The Wild allowed only 19 shots on goal to Columbus on Saturday, but they didn't play with ferocity in front of either net. That's an attribute their game could use a lot more of, whether it's muscling for position for the rebound poke-in or moving a scoring threat out of the goalie's way.

There is a certain finishing touch they've been lacking since racing to a 20-7-3 record, the best in the league at that point in mid-December. Since then, they're 5-15-5.

Following Saturday's loss, they are 12th in the Western Conference. They're an insignificant four points out of the eighth and final playoff spot, but they're four teams behind now, and that is significant.

"This isn't the time of year for moral victories. We have to find a way to put points on the board," centre Matt Cullen said.

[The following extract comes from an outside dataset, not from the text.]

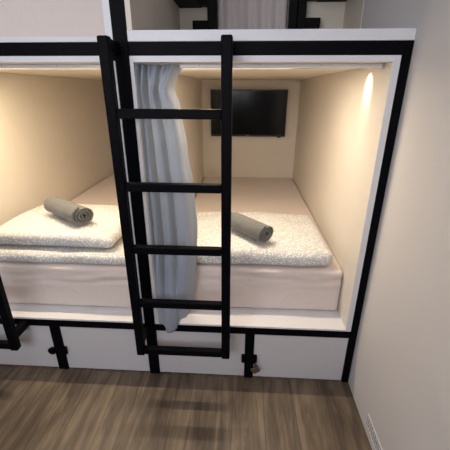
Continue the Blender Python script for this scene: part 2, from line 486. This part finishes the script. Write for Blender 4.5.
tag(o, 'mattress on the upper bunk, pinkish side showing above the white lip', 'mattress', 'mattresses of the bunks')

# ------------------------------------------------------------------ duvets and pillow
def droop(front):
    def f(p, ux, uy, uz):
        # folded front bulges a little, edges sag
        p.z -= 0.010 * uz * (abs(2 * ux - 1) ** 4) + 0.014 * uz * max(0, uy - 0.6) / 0.4
        p.y += front * 0.012 * noise.noise(Vector((p.x * 4, p.z * 6, 2)))
        return p
    return f
o = obj('duvet', soft_slab(-1.045, -0.130, 0.158, 0.850, 0.646, 0.742, 0.045, 50, 42, 8, 0.012, 4.0, 5, 0.006, droop(1)), M['duvet'], smooth=True)
tag(o, 'folded white dotted duvet under the rolled towel, partly behind the ladder', 'duvet', 'folded dotted duvets')
o = obj('duvet', soft_slab(-2.172, -1.230, 0.122, 0.880, 0.645, 0.714, 0.032, 50, 42, 6, 0.007, 4.0, 9, 0.0, droop(1)), M['duvet'], smooth=True)
tag(o, 'folded white dotted duvet lying under the flat pillow', 'duvet', 'folded dotted duvets')
o = obj('pillow', soft_slab(-2.110, -1.352, 0.165, 0.785, 0.7270, 0.800, 0.036, 46, 40, 6, 0.008, 4.5, 21, 0.010, droop(1)), M['duvet'], smooth=True)
tag(o, 'flat white dotted pillow stacked on the duvet, rolled towel on top', 'pillow')

# ------------------------------------------------------------------ rolled towels
def rolled_towel(p0, p1, r, label, seed, flat=0.9):
    p0, p1 = Vector(p0), Vector(p1)
    ax = (p1 - p0); L = ax.length; ax.normalize()
    side = ax.cross(Vector((0, 0, 1))).normalized(); up = side.cross(ax)
    turns, n = 3.4, 110
    inner = 0.010
    # spiral cloth, thickness from a solidified sheet
    bm = bmesh.new(); rows = []
    m_ = 22
    for j in range(m_ + 1):
        t = j / m_
        row = []
        for i in range(n + 1):
            a = i / n * turns * 2 * PI
            rr = inner + (r - inner - 0.004) * (i / n)
            # uneven ends: inner layers pushed in or out
            tt = t + (0.02 * math.sin(a * 0.8 + seed) * (1 if j in (0, m_) else 0)) / max(L, 0.1) * 0.3
            rr *= 1 + 0.05 * noise.noise(Vector((a * 0.5, t * 4, seed)))
            c = p0 + ax * (L * tt)
            row.append(bm.verts.new(c + side * (rr * 1.05 * math.cos(a - 1.2)) + up * (rr * flat * math.sin(a - 1.2))))
        rows.append(row)
    for j in range(m_):
        for i in range(n):
            bm.faces.new((rows[j][i], rows[j][i + 1], rows[j + 1][i + 1], rows[j + 1][i]))
    o = obj('rolled_towel', bm, M['towel'], smooth=True)
    s = o.modifiers.new('cloth', 'SOLIDIFY'); s.thickness = (r - inner) / turns * 0.66; s.offset = 0
    b = o.modifiers.new('soft', 'BEVEL'); b.width = 0.003; b.segments = 2; b.limit_method = 'ANGLE'
    tag(o, label, 'towel', 'rolled grey towels')
    return o
rolled_towel((-1.840, 0.500, 0.874), (-1.556, 0.302, 0.874), 0.066, 'rolled grey towel lying on the flat pillow', 1.0)
rolled_towel((-0.690, 0.470, 0.811), (-0.490, 0.255, 0.809), 0.062, 'rolled grey towel on the duvet beside the ladder rail', 2.6)

# ------------------------------------------------------------------ curtain tracks and curtain
def track(x0, x1, label):
    t = thing('curtain_track', label, 'curtain track', ((x0 + x1) / 2, 0.094, 1.657), 'curtain tracks under the pod roofs')
    box('profile', (x0, x1, 0.080, 0.108, 1.6405, 1.6564), M['track'], t, 0.003)
    for xx in (x0 + 0.004, x1 - 0.004):
        box('end_cap', (xx - 0.0035, xx + 0.0035, 0.079, 0.109, 1.6395, 1.6564), M['steel'], t, 0.001)
    for k in range(3):
        bm = bmesh.new(); xs = x0 + (x1 - x0) * (0.25 + 0.25 * k)
        add_cyl(bm, (xs, 0.080, 1.650), (xs, 0.0775, 1.650), 0.003, 10)
        obj('screw', bm, M['steel'], t)
    return t
track(-1.080, -0.070, 'white curtain track above the grey curtain')
track(-2.182, -1.198, 'white curtain track over the pod without a curtain in view')

def lerp_table(tb, x):
    for (a, fa), (b_, fb) in zip(tb, tb[1:]):
        if x <= b_: 
            u = (x - a) / (b_ - a); u = u * u * (3 - 2 * u)
            return fa + (fb - fa) * u
    return tb[-1][1]
right_edge = [(0.0, -0.900), (0.035, -0.925), (0.075, -0.946), (0.14, -0.922), (0.30, -0.898), (0.45, -0.872), (0.62, -0.861), (0.80, -0.872), (1.0, -0.892)]
bm = bmesh.new(); rows = []
NI, NJ = 150, 90
for j in range(NJ + 1):
    t = j / NJ
    xr = lerp_table(right_edge, t)
    xl = -1.0822 + 0.004 * t
    row = []
    for i in range(NI + 1):
        s = i / NI
        zbot = lerp_table([(0, 0.395), (0.10, 0.385), (0.24, 0.330), (0.34, 0.322), (0.55, 0.350), (0.75, 0.400), (1.0, 0.455)], s)
        z = 1.652 + (zbot - 1.652) * t
        # folds: narrow and gathered towards the post, broad and soft towards the pod
        ph = 2 * PI * 3.3 * s ** 0.72
        amp = (0.016 + 0.012 * min(1, t * 2.5)) * (1 - 0.45 * s)
        y = 0.046 + min(1, s * 8 + 0.3) * amp * math.sin(ph + 0.35 * math.sin(2.2 * t) + 0.5) + 0.006 * math.sin(1.9 * ph + 2.2 * t + 1)
        # pinched heading
        y += 0.010 * math.exp(-t / 0.05) * math.sin(ph * 2.0 + 0.6)
        # slanting gathers below the heading
        y += 0.017 * math.exp(-((t - 0.08) / 0.08) ** 2) * math.sin(19 * s + 34 * t) * (1 - 0.6 * s)
        x = xl + (xr - xl) * s + 0.006 * math.cos(ph + 0.5) * (0.4 + t) * min(1, s * 12) * min(1, (1 - s) * 12)
        # right edge turns back into the pod
        y += 0.05 * max(0, (s - 0.86) / 0.14) ** 2
        # the foot drapes forward over the ledge
        fwd = max(0.0, (t - 0.60) / 0.33); fwd = min(1, fwd); fwd = fwd * fwd * (3 - 2 * fwd)
        k = 1.0 if s < 0.55 else max(0.0, 1 - (s - 0.55) / 0.28)
        amp_f = fwd * k
        y = y * (1 - amp_f) + (-0.017 + 0.16 * (y - 0.046)) * amp_f
        y = min(max(y, 0.008), 0.076) if amp_f < 0.02 and s < 0.86 else y
        if s < 0.08: y = 0.010 + (y - 0.010) * (s / 0.08) ** 1.5
        if z < 0.40 and y > -0.006 and zbot < 0.374: y = -0.006
        row.append(bm.verts.new((x, y, z)))
    rows.append(row)
for j in range(NJ):
    for i in range(NI):
        bm.faces.new((rows[j][i], rows[j][i + 1], rows[j + 1][i + 1], rows[j + 1][i]))
cu = thing('curtain', 'grey-blue gathered curtain hanging behind the ladder, its foot spilling over the ledge', 'curtain', (-1.0, 0.046, 1.655))
o = obj('cloth', bm, M['curtain'], cu, smooth=True)
sol = o.modifiers.new('thickness', 'SOLIDIFY'); sol.thickness = 0.0016
for k in range(6):
    bm = bmesh.new(); xs = -1.062 + k * 0.024
    add_tube(bm, [(xs, 0.094, 1.640), (xs, 0.094, 1.632), (xs, 0.088, 1.624), (xs, 0.080, 1.620)], 0.0025, 8)
    obj('hook', bm, M['steel'], cu)

# ------------------------------------------------------------------ television
tv = thing('television', 'flat black television on the back wall of the pod', 'television', (-0.59, D, 1.10))
yv = D - 0.045
box('casing', (-0.985, -0.197, yv + 0.006, D - 0.012, 1.103, 1.563), M['plastic'], tv, 0.006)
bm = bmesh.new()
add_box(bm, -0.991, -0.191, yv, yv + 0.006, 1.555, 1.569, 0.001)
add_box(bm, -0.991, -0.191, yv, yv + 0.006, 1.097, 1.116, 0.001)
add_box(bm, -0.991, -0.980, yv, yv + 0.006, 1.116, 1.555, 0.001)
add_box(bm, -0.202, -0.191, yv, yv + 0.006, 1.116, 1.555, 0.001)
obj('bezel', bm, M['plastic'], tv)
box('screen', (-0.980, -0.202, yv + 0.002, yv + 0.0058, 1.116, 1.555), M['screen'], tv, 0)
box('sensor', (-0.275, -0.235, yv + 0.002, yv + 0.012, 1.087, 1.097), M['plastic'], tv, 0.002)
bm = bmesh.new()
# tiny maker's mark at the middle of the lower edge: a ring and two letters
for k in range(12):
    a0, a1 = 2 * PI * k / 12, 2 * PI * (k + 1) / 12
    add_box(bm, -0.603 + 0.0045 * math.cos(a0) - 0.001, -0.603 + 0.0045 * math.cos(a0) + 0.001, yv - 0.0006, yv, 1.1065 + 0.0045 * math.sin(a0) - 0.001, 1.1065 + 0.0045 * math.sin(a0) + 0.001)
add_box(bm, -0.595, -0.593, yv - 0.0006, yv, 1.102, 1.111); add_box(bm, -0.593, -0.588, yv - 0.0006, yv, 1.102, 1.104)
add_box(bm, -0.585, -0.583, yv - 0.0006, yv, 1.102, 1.111); add_box(bm, -0.583, -0.577, yv - 0.0006, yv, 1.102, 1.104)
add_box(bm, -0.583, -0.577, yv - 0.0006, yv, 1.109, 1.111); add_box(bm, -0.579, -0.577, yv - 0.0006, yv, 1.102, 1.107)
obj('emblem', bm, M['silver'], tv)
box('wall_bracket', (-0.75, -0.43, D - 0.012, D - 0.0005, 1.22, 1.45), M['plastic'], tv, 0.001)

# ------------------------------------------------------------------ wall vent
ve = thing('wall_vent', 'white perforated vent strip low on the plaster wall just above the floor', 'vent', (-0.002, -0.55, 0.08))
bm = bmesh.new()
add_box(bm, -0.006, -0.0005, -0.86, -0.285, 0.105, 0.114, 0.001)
add_box(bm, -0.006, -0.0005, -0.86, -0.285, 0.046, 0.053, 0.001)
add_box(bm, -0.006, -0.0005, -0.292, -0.285, 0.053, 0.105, 0.001)
add_box(bm, -0.006, -0.0005, -0.86, -0.853, 0.053, 0.105, 0.001)
obj('frame', bm, M['vent_white'], ve)
box('backing', (-0.0022, -0.0005, -0.853, -0.292, 0.053, 0.105), M['vent_dark'], ve, 0)
bm = bmesh.new()
y = -0.300
k = 0
while y > -0.85:
    for (za, zb, sgn) in ((0.053, 0.0715, 1), (0.0715, 0.0865, -1), (0.0865, 0.105, 1)):
        d = 0.011 * sgn
        f = [bm.verts.new((xx, y + yy, zz)) for xx in (-0.0045, -0.0025) for (yy, zz) in ((-0.0032 - d / 2, za), (0.0032 - d / 2, za), (0.0032 + d / 2, zb), (-0.0032 + d / 2, zb))]
        for q in ((0, 1, 2, 3), (4, 7, 6, 5), (0, 4, 5, 1), (1, 5, 6, 2), (2, 6, 7, 3), (3, 7, 4, 0)):
            bm.faces.new([f[i] for i in q])
    y -= 0.020
for zc in (0.0715, 0.0865):
    add_box(bm, -0.0046, -0.0025, -0.853, -0.292, zc - 0.0022, zc + 0.0022)
obj('grille', bm, M['vent_white'], ve)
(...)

The Wild got captain and first-line centre Mikko Koivu back from a left shoulder injury last week, but they were outscored 8-3 in their first two games with him in the lineup. They've scored only six goals in the last five games.

"If I knew the answer to scoring goals, I'd have 50. It's a confidence thing for us right now," Setoguchi said.

There are no road trips longer than two games left on the Wild's schedule, so that should help their cause. After tearing into the team following a loss on Thursday to the Vancouver Canucks, Yeo has opted for the more-uplifting approach, trying to remind his players of what they're capable of.

"This team's not going to go away. We're going to get back to work and find a way to win," Cullen said.